И совсем иначе охотится волк-одиночка. Выследив добычу, например того же лося на дневной лежке, он подкрадывается с подветренной стороны ползком, и когда животные встают, хищник совершает единственный прыжок, нападая на лося непременно сзади, и делает так называемую волчью хватку: вонзает клыки в мягкую и кровенасыщенную паховую область или анальное отверстие, вырывает клок мяса со шкурой и сразу никогда не преследует зверя. Раненый, истекающий кровью лось через версту-две обязательно ляжет и вряд ли более встанет. Волк преспокойно выжидает, после чего идет на пиршество. За один раз он может не съесть, а проглотить до восьми килограммов мяса, причем кусками до одного килограмма, и сразу же становится тяжелым, что видно по следу. Если его в это время начинают преследовать, он облегчается и срыгивает куски, но не все, а по одному, по мере грозящей опасности. Если же всё благополучно, зверь находит надежное лежбище, путает следы, ложится и часть пищи срыгивает рядом с собой, ибо даже волчий желудок не в состоянии за раз переварить такую массу свежего мяса. Одной такой заправки зверю хватает на несколько дней, после чего он снова идет к своей добыче.
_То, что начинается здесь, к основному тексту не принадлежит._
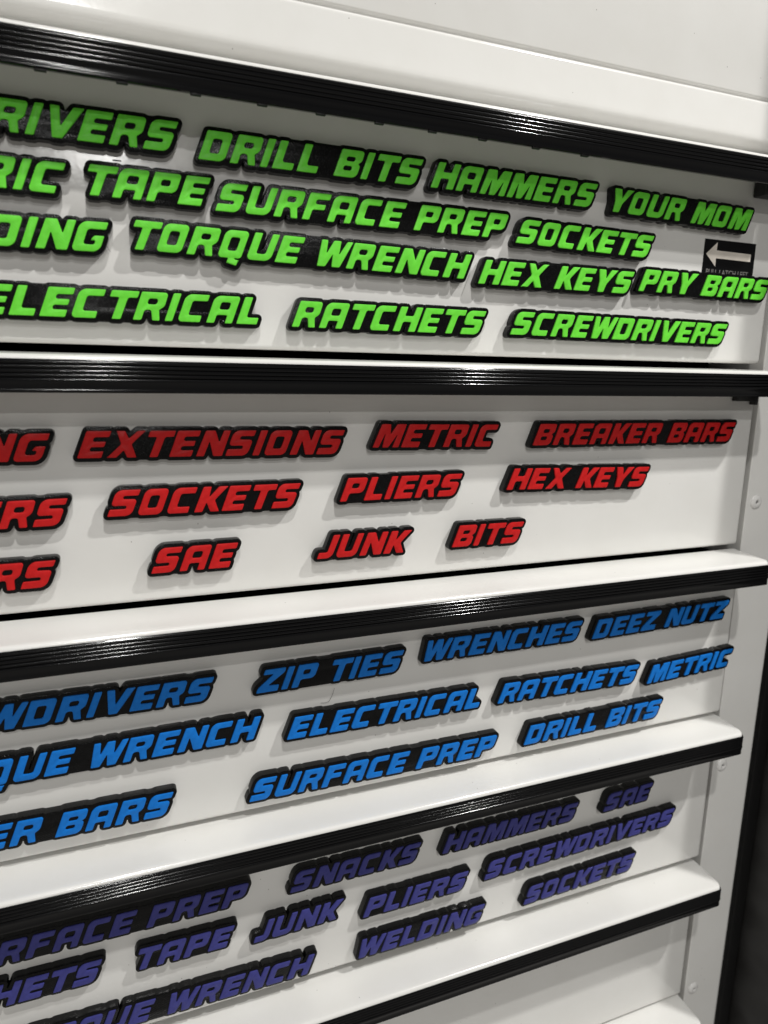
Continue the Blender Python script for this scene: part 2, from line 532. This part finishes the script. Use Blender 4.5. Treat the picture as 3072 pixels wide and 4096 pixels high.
# ------------------------------------------------------------------ letterforms: width, outlines (x, y[, corner radius]) with cap height 1
G={
'A':(.96,[[(0,0),(.31,0),(.31,.29,.06),(.67,.29,.04),(.67,0),(.96,0),(.96,1,.13),(0,1,.24)],[(.33,.51,.06),(.66,.51,.06),(.66,.75,.07),(.33,.75,.07)]]),
'B':(.94,[[(0,0),(.93,0,.2),(.93,.44,.1),(.835,.515,.01),(.95,.61,.12),(.93,1,.14),(0,1)],[(.32,.59,.06),(.63,.59,.06),(.63,.74,.06),(.32,.74,.06)],[(.31,.26,.06),(.61,.26,.06),(.61,.405,.06),(.31,.405,.06)]]),
'C':(.86,[[(0,0,.18),(.82,0),(.81,.26),(.33,.26,.07),(.33,.745,.07),(.86,.75),(.86,1),(0,1,.24)]]),
'D':(.93,[[(0,0),(.93,0,.22),(.93,1,.16),(0,1)],[(.32,.265,.06),(.62,.265,.06),(.62,.735,.07),(.32,.735,.06)]]),
'E':(.86,[[(0,0),(.83,0),(.83,.265),(.35,.265,.06),(.35,.395,.06),(.80,.395),(.80,.615),(.35,.615,.06),(.35,.75,.06),(.86,.755),(.86,1),(0,1)]]),
'F':(.85,[[(0,0),(.31,0),(.31,.375,.06),(.77,.385),(.77,.60),(.35,.60,.06),(.35,.745,.06),(.85,.755),(.85,1),(0,1)]]),
'G':(.92,[[(0,0,.18),(.92,0,.24),(.92,.55),(.56,.55,.1),(.515,.40,.02),(.53,.37,.02),(.66,.37,.04),(.66,.25,.07),(.33,.25,.08),(.33,.735,.1),(.91,.735),(.91,1),(0,1,.26)]]),
'H':(1.0,[[(0,0),(.33,0),(.33,.385,.06),(.67,.385,.05),(.67,0),(1,0),(1,1),(.69,1),(.68,.64,.05),(.33,.64,.04),(.33,1),(0,1)]]),
'I':(.30,[[(0,0),(.29,0),(.30,1),(0,1)]]),
'J':(.68,[[(0,0),(.65,0,.24),(.68,1),(.37,1),(.36,.27,.06),(0,.27)]]),
'K':(1.0,[[(0,0),(.33,0),(.37,.35,.02),(.62,0),(.98,0),(.66,.46,.05),(1.01,1),(.63,1),(.40,.61,.02),(.36,1),(.03,1)]]),
'L':(.79,[[(0,0),(.79,0),(.78,.265),(.33,.265,.07),(.32,1),(0,1)]]),
'M':(1.18,[[(0,0),(.29,0),(.355,.56,.01),(.44,0),(.72,0),(.91,.52,.01),(.88,0),(1.18,0),(1.18,1),(.74,1),(.60,.60,.02),(.46,1),(.04,1)]]),
'N':(1.0,[[(0,0),(.32,0),(.34,.54,.02),(.65,0),(1,0),(1,1),(.71,1),(.69,.575,.02),(.41,1),(.04,1)]]),
'O':(.88,[[(0,0,.18),(.88,0,.2),(.88,1,.18),(0,1,.22)],[(.29,.28,.07),(.60,.28,.07),(.60,.73,.07),(.29,.73,.07)]]),
'P':(.92,[[(0,0),(.31,0),(.32,.33,.07),(.92,.33,.2),(.92,1,.14),(0,1)],[(.33,.56,.06),(.61,.56,.06),(.61,.745,.06),(.33,.745,.06)]]),
'Q':(.88,[[(0,0,.18),(.40,0,.02),(.40,-.17,.03),(.80,-.26,.04),(.84,-.04,.03),(.70,-.03,.02),(.64,.005,.02),(.88,.0,.2),(.88,1,.18),(0,1,.22)],[(.29,.28,.07),(.60,.28,.07),(.60,.73,.07),(.29,.73,.07)]]),
'R':(.94,[[(0,0),(.31,0),(.31,.36,.08),(.51,.36,.06),(.66,0),(.94,0),(.80,.375,.03),(.95,.50,.12),(.93,1,.14),(0,1)],[(.33,.575,.07),(.63,.575,.07),(.63,.755,.07),(.33,.755,.07)]]),
'S':(.88,[[(0,0),(.86,0,.22),(.88,.64,.15),(.36,.655,.05),(.36,.755,.05),(.87,.755),(.88,1),(0,1,.24),(0,.39,.15),(.55,.39,.05),(.56,.285,.05),(0,.28)]]),
'T':(.94,[[(.29,0),(.61,0),(.63,.745,.06),(.94,.75),(.94,1),(0,1),(0,.75),(.31,.745,.03)]]),
'U':(.94,[[(0,0,.2),(.92,0,.24),(.95,1),(.66,1),(.64,.26,.08),(.32,.26,.06),(.31,1),(0,1)]]),
'V':(1.07,[[(.36,0),(.69,0),(1.07,1),(.71,1),(.51,.41,.02),(.31,1),(0,1)]]),
'W':(1.29,[[(.17,0),(.51,0),(.635,.44,.01),(.75,0),(1.09,0),(1.29,1),(1.03,1),(.89,.51,.02),(.80,1),(.49,1),(.38,.53,.02),(.27,1),(0,1)]]),
'X':(1.07,[[(0,0),(.36,0),(.52,.26,.03),(.72,0),(1.07,0),(.73,.5,.05),(1.07,1),(.76,1),(.55,.73,.03),(.34,1),(.02,1),(.34,.51,.05)]]),
'Y':(1.07,[[(.33,0),(.66,0),(.68,.36,.05),(1.07,1),(.69,1),(.56,.61,.03),(.38,1),(0,1),(.25,.46,.05)]]),
'Z':(.95,[[(0,0),(.92,0),(.90,.285),(.44,.30,.04),(.97,.80,.08),(.95,1),(.05,1),(.04,.765),(.47,.765,.04),(0,.22,.08)]]),
}
SHEAR, GAP, SPACE = 0.378, 0.11, 0.6
ADJ = {'A': 0.027, 'B': 0.018, 'C': 0.055, 'D': 0.053, 'E': 0.007, 'F': 0.017, 'G': 0.0, 'H': -0.005, 'I': 0.03, 'J': 0.005, 'K': -0.072, 'L': 0.022, 'M': -0.009, 'N': -0.013, 'O': 0.053, 'P': 0.018, 'Q': 0.056, 'R': 0.029, 'S': 0.05, 'T': -0.059, 'U': 0.018, 'V': -0.07, 'W': -0.071, 'X': 0.008, 'Y': -0.066, 'Z': -0.012}

# colour, words, x and z (mm) of the baseline start, tilt (degrees)
LABELS = [
    ('green', 'NUT DRIVERS', -118.1, 107.0, 0.16),
    ('green', 'DRILL BITS', 47.6, 105.7, 0.11),
    ('green', 'HAMMERS', 180.0, 106.1, -0.11),
    ('green', 'YOUR MOM', 306.7, 105.3, -0.96),
    ('green', 'METRIC', -103.1, 82.6, -0.52),
    ('green', 'TAPE', -9.8, 82.8, 0.02),
    ('green', 'SURFACE PREP', 55.5, 81.4, 0.08),
    ('green', 'SOCKETS', 239.4, 80.1, -0.86),
    ('green', 'WELDING', -101.8, 55.2, 0.59),
    ('green', 'TORQUE WRENCH', 10.0, 58.9, -0.78),
    ('green', 'HEX KEYS', 214.2, 54.2, 0.13),
    ('green', 'PRY BARS', 338.0, 56.9, -0.04),
    ('green', 'ELECTRICAL', -60.3, 23.7, 0.15),
    ('green', 'RATCHETS', 96.3, 23.7, -0.07),
    ('green', 'SCREWDRIVERS', 239.0, 24.6, -0.24),
    ('red', 'WELDING', -136.2, -48.3, -0.41),
    ('red', 'EXTENSIONS', -19.7, -48.0, -0.53),
    ('red', 'METRIC', 146.2, -46.0, -0.79),
    ('red', 'BREAKER BARS', 261.1, -47.1, -0.16),
    ('red', 'HAMMERS', -143.6, -84.5, 0.51),
    ('red', 'SOCKETS', -6.8, -80.3, -0.15),
    ('red', 'PLIERS', 125.4, -78.7, -0.03),
    ('red', 'HEX KEYS', 242.6, -76.6, -1.27),
    ('red', 'PRY BARS', -154.3, -117.2, 0.21),
    ('red', 'SAE', 14.3, -114.3, 0.11),
    ('red', 'JUNK', 110.9, -113.8, -0.24),
    ('red', 'BITS', 203.3, -113.4, -0.35),
    ('blue', 'SCREWDRIVERS', -136.5, -193.0, -0.33),
    ('blue', 'ZIP TIES', 71.2, -194.5, 0.47),
    ('blue', 'WRENCHES', 181.2, -189.7, -0.19),
    ('blue', 'DEEZ NUTZ', 320.2, -191.4, 0.73),
    ('blue', 'TORQUE WRENCH', -125.0, -225.8, 0.42),
    ('blue', 'ELECTRICAL', 89.9, -229.0, -0.42),
    ('blue', 'RATCHETS', 242.3, -230.0, -1.23),
    ('blue', 'METRIC', 376.5, -235.9, 2.22),
    ('blue', 'BREAKER BARS', -160.1, -263.9, -0.17),
    ('blue', 'SURFACE PREP', 65.5, -267.2, -0.54),
    ('blue', 'DRILL BITS', 266.5, -267.1, 0.45),
    ('purple', 'SURFACE PREP', -113.6, -340.8, -0.28),
    ('purple', 'SNACKS', 91.5, -343.0, -0.34),
    ('purple', 'HAMMERS', 204.6, -343.4, 0.15),
    ('purple', 'SAE', 347.8, -343.1, 1.36),
    ('purple', 'RATCHETS', -150.3, -368.6, -0.51),
    ('purple', 'TAPE', -9.2, -370.0, -0.77),
    ('purple', 'JUNK', 66.6, -374.0, 1.02),
    ('purple', 'PLIERS', 143.7, -378.5, 0.12),
    ('purple', 'SCREWDRIVERS', 240.9, -375.5, 1.12),
    ('purple', 'TORQUE WRENCH', -90.8, -407.6, -0.97),
    ('purple', 'WELDING', 138.3, -411.3, -0.00),
    ('purple', 'SOCKETS', 277.9, -408.3, 1.63),
]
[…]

Несмотря на такое обжорство, волк, пожалуй, самый великий постник из всех плотоядных и способен в неблагоприятное время обходиться без пищи до тридцати и более дней, в то же время делая переходы до ста километров в сутки. Голодные песцы едят своих павших товарищей, это я видел сам, но у волков на это наложено табу, и даже самый изголодавшийся хищник не притронется к себе подобному. Но зато они с удовольствием и даже страстью едят собак, видимо более из чувства мести, иногда воруя их прямо из жилого двора, снимая с цепи или вовсе утаскивая вместе с будкой. Месть волка опять же сравнима только с человеческой: история знает сотни примеров, когда за похищение щенков из логова или, еще хуже, убийство волчицы самец точно определял, кто из людей это сделал, и начинал мстить.